Ulf wants to buy some parmigiano-reggiano to take back to Sweden....the prices are lower here and buying it at the source has to be better. I had read about a producer in Faith Willinger's book Eating in Italy that is on the outskirts of Reggio E. so we retrieve the car to try and find it. After a few false starts and getting stuck in a small traffic jam at the entrance to the autostrada, we find the shop (on Via Abramo Lincoln). The cheese we get to taste is terrific so we both buy a kilo. A side benefit of this excursion is that we see the new bridge that is under construction designed by the Spanish architect whom we like very much, Santiago Calatrava. It is a very graceful arch with fine suspension wire.

Some Pics from Flickr

In fact, Calatrava has designed several bridges for Reggio nell'Emilia as well as a new train station and a toll plaza for the autostrada, yet to be built....all very striking from the pictures that we saw exhibited in town.

Before taking Ulf to the train station, we buy tickets for the concert tomorrow night at the municipal theater and head back to the hotel to rest, read and write. We had hoped to visit the balsamic vinegar producer and have dinner there but it turns out that the restaurant is booked for a private party so we'll have to do it on our next visit to Reggio E. The manager shows me the conference room in the hotel which dates back to the 13th century and has been restored very beautifully and he suggests a restaurant for us to have dinner. I go out for a walk---I go back to the street where the synagogue is supposed to be located and find that the guidebook had the wrong is located several steps further down and on the other side of the street. It is hard to make arrangements to get inside the synagogue; the Jewish community in Reggio is almost non-existent and it is rarely open. We read that the ark has been sent to Haifa. I also do some browsing in a wonderful bookstore--L'Arco--and then take a long walk in the southeastern part of town (as yet unexplored) before coming back to the hotel.

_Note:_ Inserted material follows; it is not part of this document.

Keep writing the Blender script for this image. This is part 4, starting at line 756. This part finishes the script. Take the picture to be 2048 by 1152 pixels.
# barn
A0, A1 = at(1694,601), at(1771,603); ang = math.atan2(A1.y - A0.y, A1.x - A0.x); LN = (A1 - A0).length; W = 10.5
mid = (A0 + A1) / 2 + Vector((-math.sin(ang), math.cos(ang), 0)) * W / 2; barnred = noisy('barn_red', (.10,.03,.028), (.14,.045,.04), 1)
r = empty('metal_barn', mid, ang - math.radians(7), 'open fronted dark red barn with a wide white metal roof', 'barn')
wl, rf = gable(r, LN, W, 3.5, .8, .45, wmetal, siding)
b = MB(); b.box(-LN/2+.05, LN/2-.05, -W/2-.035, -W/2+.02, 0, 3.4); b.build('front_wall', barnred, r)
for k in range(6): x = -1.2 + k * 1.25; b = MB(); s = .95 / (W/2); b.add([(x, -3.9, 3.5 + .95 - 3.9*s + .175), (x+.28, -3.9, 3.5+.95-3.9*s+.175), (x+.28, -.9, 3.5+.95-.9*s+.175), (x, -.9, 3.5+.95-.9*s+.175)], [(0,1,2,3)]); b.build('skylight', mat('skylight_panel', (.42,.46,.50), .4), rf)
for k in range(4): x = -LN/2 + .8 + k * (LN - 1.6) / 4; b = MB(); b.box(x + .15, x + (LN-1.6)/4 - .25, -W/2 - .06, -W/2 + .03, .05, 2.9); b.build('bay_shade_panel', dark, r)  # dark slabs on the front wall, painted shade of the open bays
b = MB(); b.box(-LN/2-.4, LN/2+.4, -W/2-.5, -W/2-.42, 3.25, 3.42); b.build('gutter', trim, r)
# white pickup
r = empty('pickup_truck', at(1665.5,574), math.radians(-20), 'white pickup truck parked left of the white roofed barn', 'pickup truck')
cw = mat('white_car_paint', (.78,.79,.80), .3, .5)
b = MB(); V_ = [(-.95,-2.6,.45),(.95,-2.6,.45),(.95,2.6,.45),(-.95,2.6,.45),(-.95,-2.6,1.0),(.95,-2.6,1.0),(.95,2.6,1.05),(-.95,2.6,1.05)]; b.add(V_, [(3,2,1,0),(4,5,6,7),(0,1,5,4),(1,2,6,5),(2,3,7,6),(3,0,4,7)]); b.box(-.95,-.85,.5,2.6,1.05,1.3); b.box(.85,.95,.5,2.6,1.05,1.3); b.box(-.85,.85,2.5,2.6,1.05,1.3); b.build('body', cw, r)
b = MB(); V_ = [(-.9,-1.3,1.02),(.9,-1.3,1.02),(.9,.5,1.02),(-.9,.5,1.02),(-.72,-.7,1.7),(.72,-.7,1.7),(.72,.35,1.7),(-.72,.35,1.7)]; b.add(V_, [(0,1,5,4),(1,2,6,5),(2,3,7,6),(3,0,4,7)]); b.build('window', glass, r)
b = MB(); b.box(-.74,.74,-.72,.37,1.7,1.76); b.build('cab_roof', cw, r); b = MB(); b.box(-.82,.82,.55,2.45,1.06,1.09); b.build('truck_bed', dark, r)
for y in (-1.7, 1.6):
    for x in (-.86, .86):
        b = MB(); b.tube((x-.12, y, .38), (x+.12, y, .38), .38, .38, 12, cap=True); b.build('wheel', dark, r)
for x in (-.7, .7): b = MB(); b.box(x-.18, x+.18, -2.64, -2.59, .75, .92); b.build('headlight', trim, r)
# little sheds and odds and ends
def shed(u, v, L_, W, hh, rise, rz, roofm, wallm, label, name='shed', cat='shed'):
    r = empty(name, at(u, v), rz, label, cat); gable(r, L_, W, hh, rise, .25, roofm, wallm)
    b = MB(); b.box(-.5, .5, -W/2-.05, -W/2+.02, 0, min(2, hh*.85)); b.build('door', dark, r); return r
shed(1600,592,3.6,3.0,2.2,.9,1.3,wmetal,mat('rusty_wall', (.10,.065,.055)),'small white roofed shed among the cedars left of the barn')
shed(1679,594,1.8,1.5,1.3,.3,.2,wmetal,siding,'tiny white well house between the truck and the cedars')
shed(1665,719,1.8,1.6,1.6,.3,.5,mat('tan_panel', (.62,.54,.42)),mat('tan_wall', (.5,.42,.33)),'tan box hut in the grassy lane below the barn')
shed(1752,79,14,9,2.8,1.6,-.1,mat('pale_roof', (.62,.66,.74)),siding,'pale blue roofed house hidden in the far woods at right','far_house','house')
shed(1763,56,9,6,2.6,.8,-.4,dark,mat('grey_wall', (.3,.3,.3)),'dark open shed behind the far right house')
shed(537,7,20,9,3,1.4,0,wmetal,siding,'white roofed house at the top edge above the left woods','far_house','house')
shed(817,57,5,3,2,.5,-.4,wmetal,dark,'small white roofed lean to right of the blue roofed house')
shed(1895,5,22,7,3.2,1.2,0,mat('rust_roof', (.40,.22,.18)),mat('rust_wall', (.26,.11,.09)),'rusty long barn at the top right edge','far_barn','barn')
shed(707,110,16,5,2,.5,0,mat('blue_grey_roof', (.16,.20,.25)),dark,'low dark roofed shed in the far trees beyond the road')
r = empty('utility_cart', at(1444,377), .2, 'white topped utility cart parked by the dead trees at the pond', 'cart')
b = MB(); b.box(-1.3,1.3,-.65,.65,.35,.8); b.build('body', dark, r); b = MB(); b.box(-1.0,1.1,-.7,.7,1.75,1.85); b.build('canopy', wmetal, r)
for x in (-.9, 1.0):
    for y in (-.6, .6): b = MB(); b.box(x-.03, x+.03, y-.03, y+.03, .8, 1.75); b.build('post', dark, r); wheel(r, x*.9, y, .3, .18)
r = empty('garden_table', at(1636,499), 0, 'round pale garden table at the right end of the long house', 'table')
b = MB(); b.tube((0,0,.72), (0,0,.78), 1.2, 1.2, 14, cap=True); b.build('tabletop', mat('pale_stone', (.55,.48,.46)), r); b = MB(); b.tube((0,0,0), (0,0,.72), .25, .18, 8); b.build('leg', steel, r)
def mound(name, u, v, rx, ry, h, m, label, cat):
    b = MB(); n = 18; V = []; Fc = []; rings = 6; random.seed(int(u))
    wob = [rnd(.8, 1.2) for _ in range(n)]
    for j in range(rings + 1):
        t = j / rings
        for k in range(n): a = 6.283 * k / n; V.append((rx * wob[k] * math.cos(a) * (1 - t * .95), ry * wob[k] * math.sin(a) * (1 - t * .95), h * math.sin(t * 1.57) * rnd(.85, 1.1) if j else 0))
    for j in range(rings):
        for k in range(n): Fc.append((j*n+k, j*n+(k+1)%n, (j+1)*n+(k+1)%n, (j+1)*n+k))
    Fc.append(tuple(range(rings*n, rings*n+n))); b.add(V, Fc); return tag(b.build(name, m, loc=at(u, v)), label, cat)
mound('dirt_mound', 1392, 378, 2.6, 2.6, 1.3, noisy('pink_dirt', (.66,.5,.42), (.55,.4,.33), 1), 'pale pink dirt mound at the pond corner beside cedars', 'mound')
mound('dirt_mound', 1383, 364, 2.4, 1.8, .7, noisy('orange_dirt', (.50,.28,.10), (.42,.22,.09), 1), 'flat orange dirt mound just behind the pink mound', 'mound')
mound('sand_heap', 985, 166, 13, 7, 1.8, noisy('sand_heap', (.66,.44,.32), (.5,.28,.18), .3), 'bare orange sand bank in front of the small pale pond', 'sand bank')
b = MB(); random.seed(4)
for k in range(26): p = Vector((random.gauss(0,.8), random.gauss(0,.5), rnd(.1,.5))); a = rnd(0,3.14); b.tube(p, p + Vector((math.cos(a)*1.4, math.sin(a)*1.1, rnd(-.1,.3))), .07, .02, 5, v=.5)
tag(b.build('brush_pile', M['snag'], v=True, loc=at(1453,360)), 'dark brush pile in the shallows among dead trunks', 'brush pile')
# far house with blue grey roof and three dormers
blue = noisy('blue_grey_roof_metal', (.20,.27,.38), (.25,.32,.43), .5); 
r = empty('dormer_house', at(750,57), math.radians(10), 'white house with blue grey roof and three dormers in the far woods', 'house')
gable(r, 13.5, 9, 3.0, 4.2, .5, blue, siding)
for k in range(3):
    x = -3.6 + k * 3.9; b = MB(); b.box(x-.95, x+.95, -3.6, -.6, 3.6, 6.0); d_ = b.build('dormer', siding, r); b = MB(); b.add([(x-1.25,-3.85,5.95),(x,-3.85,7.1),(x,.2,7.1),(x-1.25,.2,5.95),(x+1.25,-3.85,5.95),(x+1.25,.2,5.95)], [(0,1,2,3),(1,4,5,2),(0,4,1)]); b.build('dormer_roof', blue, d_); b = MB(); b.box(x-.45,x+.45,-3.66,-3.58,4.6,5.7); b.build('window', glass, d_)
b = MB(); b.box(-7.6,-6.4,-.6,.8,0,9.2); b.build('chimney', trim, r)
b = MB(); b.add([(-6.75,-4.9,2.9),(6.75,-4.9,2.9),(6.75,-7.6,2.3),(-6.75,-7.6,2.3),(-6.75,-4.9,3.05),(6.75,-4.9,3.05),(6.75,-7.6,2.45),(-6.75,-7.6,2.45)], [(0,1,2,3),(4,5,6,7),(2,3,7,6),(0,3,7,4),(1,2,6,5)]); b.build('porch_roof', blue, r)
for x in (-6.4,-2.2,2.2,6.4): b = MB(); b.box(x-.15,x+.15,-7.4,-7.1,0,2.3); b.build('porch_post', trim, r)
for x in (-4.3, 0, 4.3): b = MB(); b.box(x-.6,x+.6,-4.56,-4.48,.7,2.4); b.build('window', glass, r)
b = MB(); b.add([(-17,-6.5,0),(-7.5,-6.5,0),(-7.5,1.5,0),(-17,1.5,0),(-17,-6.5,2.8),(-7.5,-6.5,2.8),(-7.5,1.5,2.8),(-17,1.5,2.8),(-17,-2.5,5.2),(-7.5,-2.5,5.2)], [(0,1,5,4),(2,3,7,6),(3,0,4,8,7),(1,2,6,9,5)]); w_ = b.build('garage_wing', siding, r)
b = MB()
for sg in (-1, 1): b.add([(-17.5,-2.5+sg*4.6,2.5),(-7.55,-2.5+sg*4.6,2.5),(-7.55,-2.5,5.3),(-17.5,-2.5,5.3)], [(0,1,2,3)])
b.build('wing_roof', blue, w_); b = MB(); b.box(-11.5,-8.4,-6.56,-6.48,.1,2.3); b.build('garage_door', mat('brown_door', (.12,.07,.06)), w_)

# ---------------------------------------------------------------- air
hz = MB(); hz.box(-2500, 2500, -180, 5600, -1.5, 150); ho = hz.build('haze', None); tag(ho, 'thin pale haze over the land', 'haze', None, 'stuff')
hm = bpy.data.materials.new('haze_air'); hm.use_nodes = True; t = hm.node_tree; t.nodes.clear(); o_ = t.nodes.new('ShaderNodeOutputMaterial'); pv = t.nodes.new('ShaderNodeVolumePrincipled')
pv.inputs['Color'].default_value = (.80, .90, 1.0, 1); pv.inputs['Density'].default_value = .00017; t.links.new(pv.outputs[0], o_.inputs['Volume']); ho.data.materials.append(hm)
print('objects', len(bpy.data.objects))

We walk to dinner at La Zucca and we are shown into a small room where there is a party of six Americans already seated. The only other patrons in the restaurant are also Americans and we begin to have a bad feeling.....but since it had been recommended by the hotel manager, we decide to stay. But after a grueling fifteen minutes listening to the waiter run through the menu for the table of six and listening to these very loud and clueless tourists trying to decide what to eat and drink (seemingly without any idea about the procedure for eating in an Italian restaurant), we decide to flee. We stop at the very first place we come to--a hip looking wine bar/restaurant called Canale Maestro. We look at the menu and ask to sit outside in the very attractive outdoor seating area under the arches of the building. The evening is pleasant, we are surrounded by Italians and we get to watch the people passing by.

As a bonus, the food is also very good.....I have a tart made with greens and served with slices of prosciutto--the spinach souffle is delicious as is the prosciutto. Diana has a plate of cheese served with various fruit jams which she likes very much. Her risotto is very nicely done and I have a the nightly special--sauteed fresh tuna. The blueberry tart (sort of a cheesecake) is good and the wine--a Rosso di Montalcino--is exceptionally good. We are very happy to have made our escape from the first restaurant (we had a similar experience a few years ago) and really enjoyed our second chance.

Tomorrow we get to see the production of the "king of cheeses"--parmigiano-reggiano.